AMD responds with this ad:


http://i.imgur.com/tyO1lby.png

Disclaimer: I cannot confirm or deny this is an actual AMD ad, however it was tweeted by the head of AMD marketing.

AMD also starts offering massive discounts on their competing R290x 4g cards for people returning their 970s.

Nvidia promises to release a driver update that will change how the card allocates it's memory usage, meaning that the .5g would only be used in extreme circumstances. 

Nvida backtracks on that promise. No driver is coming. 

http://i1-news.softpedia-static.com/images/news2/NVIDIA-GeForce-GTX-970-Can-t-Use-All-4-GB-of-Memory-470953-3.jpg

Memory usage of the 970 VS the 980. Note the sudden drop in usage for the 970.

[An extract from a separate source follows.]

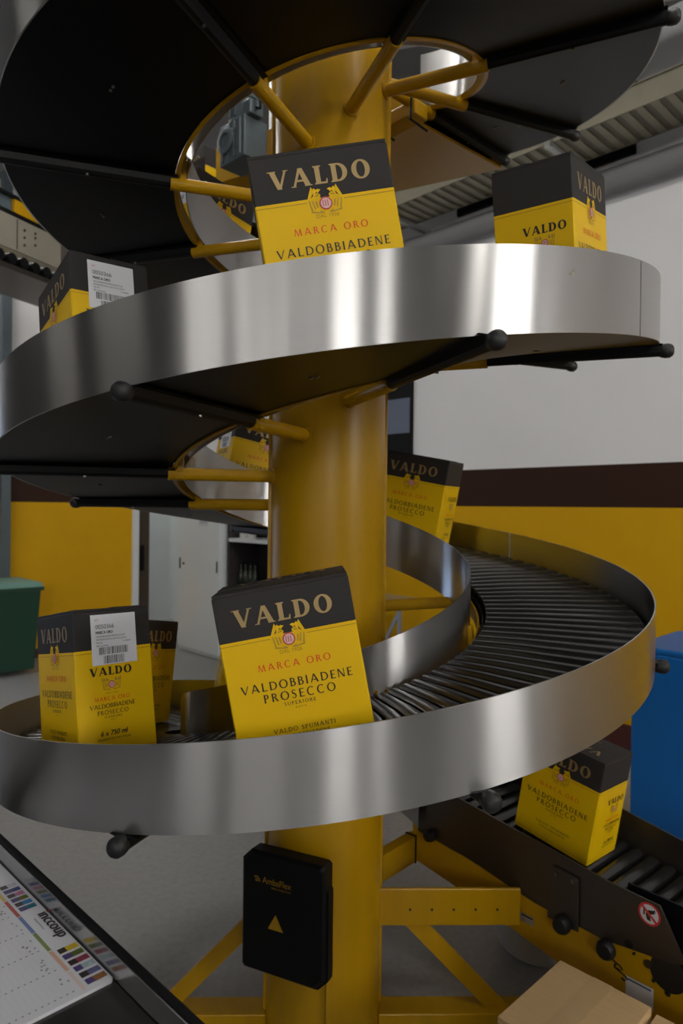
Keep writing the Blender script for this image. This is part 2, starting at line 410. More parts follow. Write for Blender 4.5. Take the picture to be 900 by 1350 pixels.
# control box
nn = Vector((math.cos(R(-116)), math.sin(R(-116)), 0)); ll = Vector((-nn.y, nn.x, 0)); zc = .473
def cb(l, z, n): return ll*l+nn*n+Vector((0, 0, zc+z))
def rr(l0, l1, z0, z1, ch): c = .008; return [(l0+c, z0), (l1-ch, z0), (l1, z0+ch), (l1, z1-c), (l1-c, z1), (l0+ch, z1), (l0, z1-ch), (l0, z0+c)]
g = MB()
rings = [[cb(l, z, n) for l, z in rr(-.152+d, .118-d, -.176+d, .172-d, .030)] for n, d in ((.180, .004), (.222, .002), (.230, .010))]
g.sweep(rings, M_BLK)
cbx = g.build('control_box', spiral)
tag(cbx, 'black control enclosure with yellow lettering')
g = MB(); rings = [[cb(l, z, n) for l, z in rr(-.1545, .1205, -.1785, .104, .030)] for n in (.186, .215)]; g.sweep(rings, M_BLK); g.build('cover', cbx)
g = MB(); O = cb(0, 0, .230)
g.box(cb(-.02, 0, .176), (.12, .10, .012), M_BLK, Matrix((ll, Vector((0, 0, 1)), nn)).transposed()); g.build('mounting_bracket', cbx); g = MB()
stamp(g, plain('AmbaFlex', -.034, .085, .0175, .092), M_YEL, O, ll, (0, 0, 1), .0008)
stamp(g, plain('SPIRAL CONVEYORS', -.020, .074, .0045, .062), M_YEL, O, ll, (0, 0, 1), .0008)
for q in ([(-.106, .100), (-.094, .100), (-.094, .097), (-.103, .097)], [(-.106, .100), (-.103, .100), (-.103, .094), (-.106, .094)], [(-.100, .094), (-.088, .094), (-.088, .091), (-.100, .091)], [(-.091, .094), (-.088, .094), (-.088, .085), (-.091, .085)], [(-.104, .091), (-.101, .091), (-.097, .085), (-.100, .085)], [(-.103, .088), (-.094, .088), (-.094, .0855), (-.103, .0855)], [(-.098, .100), (-.095, .100), (-.091, .094), (-.094, .094)]):
    stamp(g, [q], M_YEL, O, ll, (0, 0, 1), .0008)
g.build('maker_logo', cbx)
g = MB(); stamp(g, [[(-.061, -.040), (-.012, -.040), (-.0365, .004)]], M_YEL, O, ll, (0, 0, 1), .0008)
stamp(g, rect(-.040, -.022, -.033, -.010)+rect(-.046, -.034, -.027, -.026)+rect(-.047, -.022, -.043, -.014)+rect(-.030, -.022, -.026, -.014), M_LINE, O, ll, (0, 0, 1), .0012)
g.build('warning_triangle', cbx)

# ------------------------------------------------------------------ outfeed conveyor (lower right)
outf = thing('outfeed_conveyor', 'straight yellow-framed conveyor with dark guards descending away from the foot of the spiral', 'conveyor', (0, 0, 0))
e_o = (out_p(1, 0)-out_p(0, 0)); e_o.z = 0; e_o.normalize(); w_o = Vector((-e_o.y, e_o.x, 0))
g = MB(); ns = 34
for i in range(ns):
    s = .028+.053*i; lo, hi = [], []
    for tx, dz in [(-.021, -.022), (-.018, -.006), (-.010, -.001), (0, 0), (.010, -.001), (.018, -.006), (.021, -.022)]:
        lo.append(out_p(s+tx, .475, dz)); hi.append(out_p(s+tx, .905, dz))
    g.sweep([lo, hi], M_SLAT, closed=False, smooth=True)
g.sweep([[out_p(s, o, dz) for o, dz in ((.475, -.024), (.905, -.024), (.905, -.06), (.475, -.06))] for s in (0, .7, 1.8)], M_BLK)
tag(g.build('slat_belt', outf), 'charcoal slats of the straight run')
def plate(mb, pts, o, th, m, plane=out_p):          # vertical plate, pts = (s, z) polygon
    f = [plane(s, o-th/2, z=z) for s, z in pts]; b = [plane(s, o+th/2, z=z) for s, z in pts]; k = len(pts)
    mb.add(f+b, [list(range(k)), list(range(k, 2*k))[::-1]]+[(i, (i+1) % k, k+(i+1) % k, k+i) for i in range(k)], m)
g = MB(); plate(g, [(-.02, .480), (.19, .468), (.45, .430), (.67, .423), (.86, .450), (.895, .462), (.826, .585), (.68, .591), (.52, .612), (.37, .628), (.17, .652), (-.02, .680)], .455, .006, M_DGRD)
sg = g.build('side_guard', outf)
g = MB(); O = out_p(.800, .452, z=.552); U, V = e_o, Vector((0, 0, 1))
stamp(g, circle(0, 0, .030, 28), M_CRIM, O, U, V, .0008)
stamp(g, circle(0, 0, .0245, 28), M_PAPER, O, U, V, .0012)
stamp(g, [[(-.006, -.016), (.004, -.018), (.002, .0), (.014, .006), (.012, .014), (-.004, .010), (-.010, -.002)], [(.010, .012), (.017, .008), (.014, .018)]]+rect(-.016, -.006, -.012, .010), M_INK, O, U, V, .0016)
stamp(g, [[(-.021, .014), (-.017, .019), (.021, -.014), (.017, -.019)]], M_CRIM, O, U, V, .002)
g.build('prohibition_sticker', sg)
g = MB(); plate(g, [(.72, .46), (2.2, .40), (2.2, .555), (.72, .588)], .497, .006, M_PANEL); g.build('side_guard', outf)
g = MB(); plate(g, [(.50, .412), (.60, .412), (.60, .565), (.515, .572)], .447, .006, M_DGRD); bp_ = g.build('bracket_plate', outf, bevel=.002)
for s in (.530, .583):
    g = MB(); q = out_p(s, .4435, z=.552); g.tube(q, q-w_o*.004, .006, M_SCREW, 10); g.build('screw', bp_)
def knob(parent, s, z, o=.444, r=.026, n='knob'):
    g = MB(); q = out_p(s, o, z=z); g.lathe([(0, -.004), (r*.8, -.004), (r, .004), (r, .016), (r*.8, .026), (0, .028)], M_KNOB, q, -w_o, 22); return g.build(n, parent)
knob(bp_, .555, .418); knob(outf, .690, .411)
knob(outf, .045, .49, .45, .02)
g = MB(); plate(g, [(-.05, .372), (.14, .350), (.33, .318), (.53, .286), (.75, .262), (2.2, .225), (2.2, .41), (.66, .44), (.43, .45), (-.05, .50)], .462, .008, M_YEL)
fr = g.build('side_frame', outf)
g = MB(); q = out_p(.848, .4575, z=.415); g.lathe([(0, 0), (.047, 0), (.047, .002), (0, .002)], M_INK, q, -w_o, 28); g.tube(q+Vector((0, 0, .05)), q+Vector((0, 0, .05))-w_o*.003, .008, M_INK, 10); g.tube(q-Vector((0, 0, .05)), q-Vector((0, 0, .05))-w_o*.003, .008, M_INK, 10); g.build('access_hole', fr)
for s, z, r_, m_, nm in ((.796, .416, .0105, M_SCREW, 'bolt'), (.758, .425, .0035, M_INK, 'bolt_hole'), (.812, .380, .0045, M_INK, 'bolt_hole'), (.745, .446, .012, M_KNOB, 'bolt'), (.915, .425, .016, M_KNOB, 'bolt'), (.93, .36, .02, M_KNOB, 'bolt')):
    g = MB(); q = out_p(s, .458, z=z); g.tube(q, q-w_o*.006, r_, m_, 12); g.build(nm, fr)
g = MB(); O = out_p(.715, .4578, z=.372)
for k in range(2):
    y0 = -.012-.020*k; x0 = -.022+.014*k
    for (x, y) in ((x0, y0), ):
        pl = [(x-.006, y+.030), (x+.004, y+.032), (x-.001, y+.022), (x+.030, y+.012), (x+.036, y+.004), (x+.030, y+.002), (x+.026, y+.008), (x-.006, y+.018)]
        stamp(g, [pl[:4]+[pl[7]], [pl[3], pl[4], pl[5], pl[6]], [pl[3], pl[6], pl[7]]], M_INK, O, U, V, .0008)
        stamp(g, [[(x+.018, y+.004), (x+.030, y+.0), (x+.024, y-.006), (x+.014, y-.002)]], M_INK, O, U, V, .0008)
g.build('painted_mark', fr)
g = MB(); O = out_p(.773, .4578, z=.325); stamp(g, rect(-.038, -.030, .038, .030), M_PAPER, O, U, V, .0006)
stamp(g, rect(-.032, .020, .032, .025), M_GREY, O, U, V, .001); g.build('white_sticker', fr)
g = MB(); O = out_p(.424, .4578, z=.366); stamp(g, rect(-.024, -.014, .024, .014), M_ALU, O, U, V, .0006)
stamp(g, plain('CE', -.012, -.008, .006)+rect(-.02, .005, .02, .010), M_INK, O, U, V, .001); g.build('rating_plate', fr)
g = MB(); plate(g, [(0, zb(TE)-.075), (.7, zb(TE)-.18), (2.2, zb(TE)-.21), (2.2, zb(TE)-.03), (.7, zb(TE)-.014), (.5, .598), (0, zb(TE)+.0947)], .918, .005, M_DGRD); g.build('side_guard', outf)  # far stainless guard, coloured dark for the shade on its inner face
g = MB(); plate(g, [(0, .40), (.7, .27), (2.2, .225), (2.2, .40), (.7, .42), (0, .52)], .912, .008, M_YEL); g.build('side_frame', outf)
for o in (.475, .90):
    g = MB(); q = out_p(1.45, o, z=0); M = Matrix.Rotation(math.atan2(e_o.y, e_o.x), 3, 'Z'); g.box(q+Vector((0, 0, .16)), (.06, .018, .32), M_YEL, M); g.box(q+Vector((0, 0, .006)), (.12, .05, .012), M_YEL, M); g.build('leg', outf)

# ------------------------------------------------------------------ infeed conveyor (top, behind)
inf = thing('infeed_conveyor', 'yellow trough conveyor joining the top of the spiral behind the column', 'conveyor')
g = MB(); g.sweep([[in_p(s, o, dz) for o, dz in ((.42, -.135), (.955, -.105), (.955, .06), (.948, .06), (.948, -.095), (.427, -.125), (.427, .03), (.42, .03))] for s in (0, 1.22)], M_YEL); g.build('trough', inf)
g = MB()
for i in range(23):
    s = .03+.053*i
    g.sweep([[in_p(s+tx, o, dz) for tx, dz in [(-.021, -.022), (-.018, -.006), (0, 0), (.018, -.006), (.021, -.022)]] for o in (.44, .935)], M_SLAT, closed=False, smooth=True)
g.sweep([[in_p(s, o, dz) for o, dz in ((.44, -.024), (.935, -.024), (.935, -.06), (.44, -.06))] for s in (.02, 1.2)], M_BLK); g.build('slat_belt', inf)
g = MB(); M = Matrix.Rotation(R(134), 3, 'Z'); g.box(in_p(.045, .385, -.125), (.17, .07, .05), M_YEL, M); eb = g.build('end_bracket', inf, bevel=.004)
for s in (-.03, .12):
    g = MB(); pts = [in_p(s, .345, -.07), in_p(s, .338, -.16), in_p(s, .43, -.165)]
    for a, b in zip(pts, pts[1:]): g.tube(a, b, .004, M_BLK, 8)
    g.build('cable_tie', eb)
for s, o in ((.25, .40), (1.1, .97)):
    g = MB(); q = in_p(s, o, 0); g.tube(q, Vector((q.x, q.y, 4.9)), .010, M_ALU, 10); g.build('hanger_rod', inf)
sup = thing('supply_conveyor', 'yellow and grey conveyor carrying cartons in behind the gear motor', 'conveyor')
def sp(s, o, z): return in_p(s, o, z=z)
g = MB(); g.sweep([[sp(s, o, z) for o, z in ((.40, 2.93), (.96, 2.93), (.96, 3.09), (.95, 3.09), (.95, 2.95), (.41, 2.95), (.41, 3.09), (.40, 3.09))] for s in (1.26, 2.9)], M_YEL); g.build('frame', sup)
for o in (.398, .962):
    g = MB(); g.sweep([[sp(s, o+d, z) for d, z in ((-.002, 3.06), (.002, 3.06), (.002, 3.29), (-.002, 3.29))] for s in (1.28, 2.9)], M_DGRD); g.build('side_guard', sup)
g = MB(); g.sweep([[sp(s, o, z) for o, z in ((.42, 3.03), (.94, 3.03), (.94, 3.05), (.42, 3.05))] for s in (1.26, 2.9)], M_SLAT); g.build('belt', sup)
for s, o in ((1.5, .385), (2.7, .385), (1.5, .975), (2.7, .975)):
    g = MB(); q = sp(s, o, 3.0); g.tube(q, Vector((q.x, q.y, 4.9)), .010, M_ALU, 10); g.build('hanger_rod', sup)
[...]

Here's why I'm writing this, instead of my normal content: I have a 970, and more to the point, convinced two other people to buy 970's including someone who considered buying AMD's R290x card. Now I look like a bit of an idiot and I don't know if I can trust Nvidia ever again. 

I'm not upset about the card. It performs far greater then my previous 650 2g card, and even though the infamous .5g is slow it's still considerably faster then any other card. The benchmarks that were released when the 970 came out are still correct, and it's a fairly beefy card. There are frame rate issues, but this only really concerns enthusiasts. The below video shows the 970 running against other 4gig cards and it keeps a consistent <30fps the whole time. Even on my own machine at home I'm able to run graphically intensive games like ARMA 3Far Cry 4 or Metro: Last Light all at frame counts between 45-60fps. 

I'm not upset at the card, it's a great card. What I'm upset about is the lying that Nvidia did, and the fact that the card I bought to last 5 years is now only going to last ~3 years at the most. 

I'm upset that Nvidia keeps flip-flopping on the issue, refusing to give solid answers and not even promising a driver fix. 

I'm upset that I saved a lot of money for this card and now they got my ass over a barrel because it still out-performs other cards in the same price range. The 980 card is, at the cheapest $600, and the AMD options are all between $600-$800 as well. It took me months to save the $450 for my 970 and there's nothing I can do to get rid of it, since it still performs better then the 4gig 770 card from Nvidia or the R290x card from AMD. 

Lastly, I'm upset that I can never trust Nvida ever again. This is the worst part of all of this, and the fact that I now have to second guess every purchase I make is deeply upsetting. Let this be a lesson: never trust anyone, not even an old friend.